Turkey fears that the fall of Saddam Hussein would create a power vacuum, and an opportunity for the Kurds of northern Iraq to move to establish an independent state. Turkey says an independent Kurdish state would re-ignite separatist sentiment among its own restive Kurdish population, particularly in eastern Turkey alongside the Iraqi Kurdish enclave. Turkish military leaders have even publicly threatened to intervene should the Iraqi Kurds make any moves towards breaking away from Iraq.

Concern about the Kurds is one point on which Turkey and Iraq agree. Leaders in Baghdad, like senior Ba'ath party official Abdurrazak Al-Hashimi, are pressing Turkey not to take part in any attack, saying the impact could be just as negative for Turkey as it would be for Iraq. "We hope that Turkey will not facilitate and will not participate in any kind of military action against Iraq not only for the interests of Iraq only but also for the main interests of Turkey," he says.

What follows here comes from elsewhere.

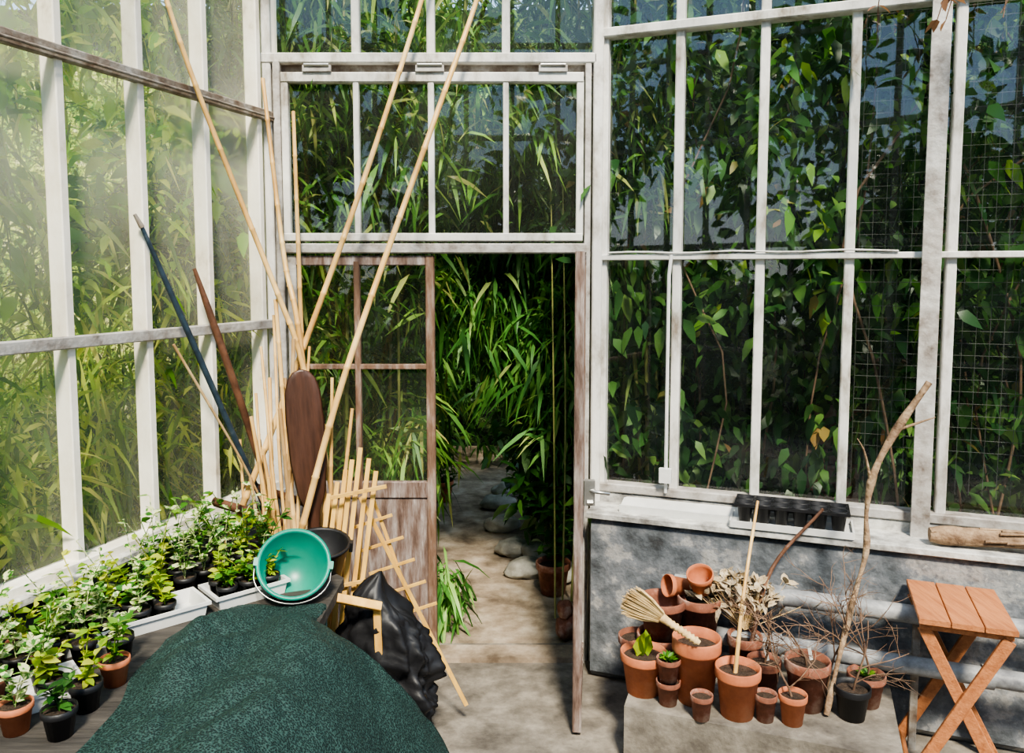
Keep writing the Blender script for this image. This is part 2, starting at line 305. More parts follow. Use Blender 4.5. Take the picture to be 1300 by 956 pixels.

Kurdish officials say their goal is not the dismemberment of Iraq, but only what they call autonomy in a federal system. But Safeen Dizayee, the Ankara representative of the Kurdistan Democratic Party, which controls the western part of the Kurdish safe haven, says they will settle for nothing less. "The Kurdish parliament in 1992 has voted unanimously for a federal formula to resolve the Kurdish problem in Iraq and this is the maximum demand that the Kurds have to have a settlement in present or future Iraq," he says.

Turkish officials are opposed to even that. They say any similar demand by Kurds in Turkey, Syria and Iran could destabilize the entire region. But political science professor Dogu Ergil at Ankara University says if Turkey granted its own ethnic Kurds full cultural rights it would have nothing to fear from the emergence of a Kurdish state on Iraqi territory. "One of the root causes of this fear from Kurds is that if living standards, economic, political, legal are improved in north Iraq then of course the Kurds of Turkey who feel that they are not better off might tend to yearn for those higher standards and that's a threat for the system in Turkey," says Mr. Ergil. "Knowing that this could be a reality, Turkey wants to obstruct any kind of political formation in north Iraq."

The Iraqi Kurds have controlled a chunk of territory the size of Switzerland ever since their failed uprising against Saddam Hussein at the end of the 1991 Gulf War. Under allied air cover provided by U.S. and British air force jets based in southern Turkey, the Iraqi Kurds have set up their own parliament, police force and a fledgling army.

With some 50,000 fighters, analysts say the Iraqi Kurds are poised to play an active role in any effort to unseat Saddam Hussein. And in spite of its misgivings, analysts say Turkey is ready to help, too. But they say Turkey will do so only after receiving assurances that the United States will not allow any invasion of Iraq to result in anything resembling independence for the Kurds.